The ECHR did not accept the reasoning of the Italian Government. Indeed, the fact that the use of Knox's statements were due to a general case law provision weighed against that use in terms of ECHR case law, as explained in paragraphs 152 - 157 of the ECHR judgment (Google Translation; short texts in square brackets are mine):
153. The Court [ECHR] notes that, although the domestic courts concluded that the impugned statements could not be used against the applicant for the offences of murder and sexual assault, as the Government indicated, in accordance with domestic case-law (see paragraph 142 above), those same statements could have been used, in the absence of counsel, insofar as they themselves constituted a criminal offence.
154. It [the ECHR] further reiterates that restrictions on access to a lawyer for compelling reasons are permitted during the pre-trial phase only in exceptional cases, and that they must be temporary in nature and based on an individual assessment of the specific circumstances of the individual case (see Beuze, cited above, § 142).
155. In the present case, however, the Government refers to a case-law interpretation permitting the use of spontaneous statements made by a person subject to investigation in the absence of legal counsel when they constitute an offense in themselves.

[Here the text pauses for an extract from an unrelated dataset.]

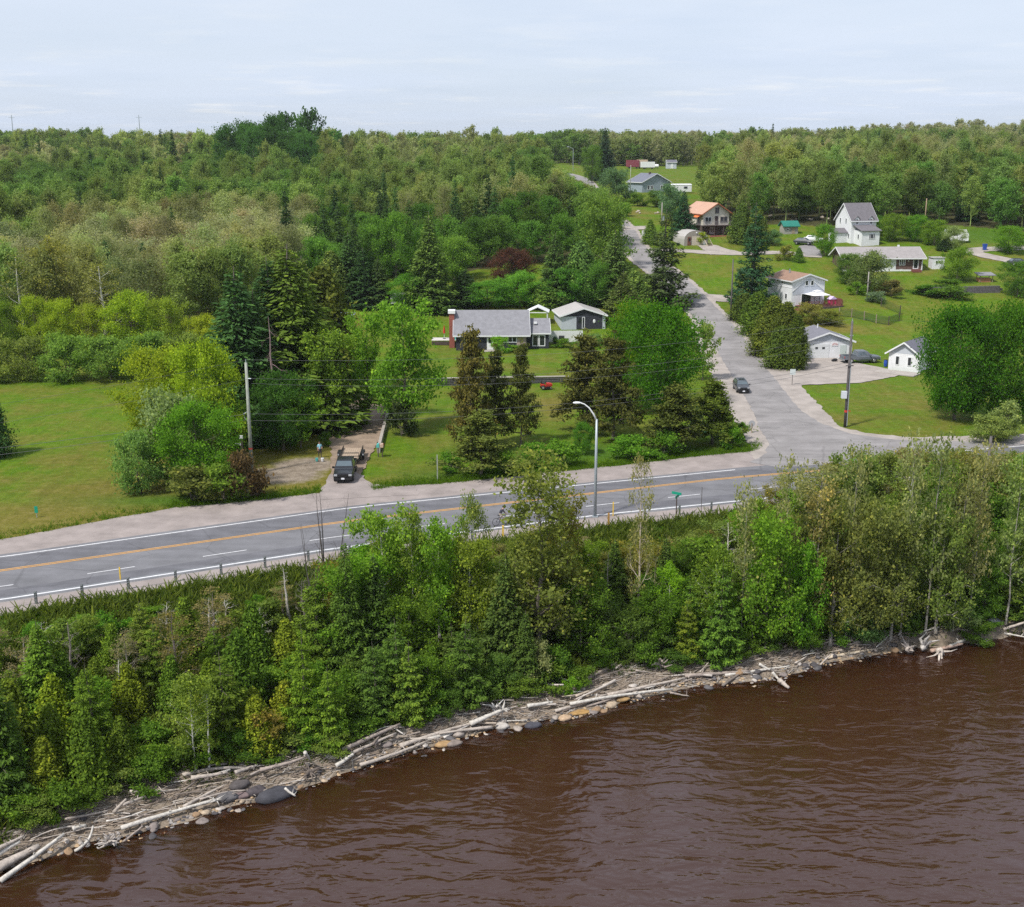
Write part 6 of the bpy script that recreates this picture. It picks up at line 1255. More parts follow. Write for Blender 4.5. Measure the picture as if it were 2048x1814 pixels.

156. Even if this argument were to be interpreted as a "compelling reason" within the meaning of its case-law, the Court notes, however, that the case-law interpretation relied on has general application. Moreover, the Government have not established the existence of exceptional circumstances that could have justified the restrictions imposed on the applicant's rights. It is not for the Court to seek them on its own initiative (Simeonovi, cited above, § 130).
157. The Court therefore finds no compelling reason that could justify the above-mentioned restrictions in the present case.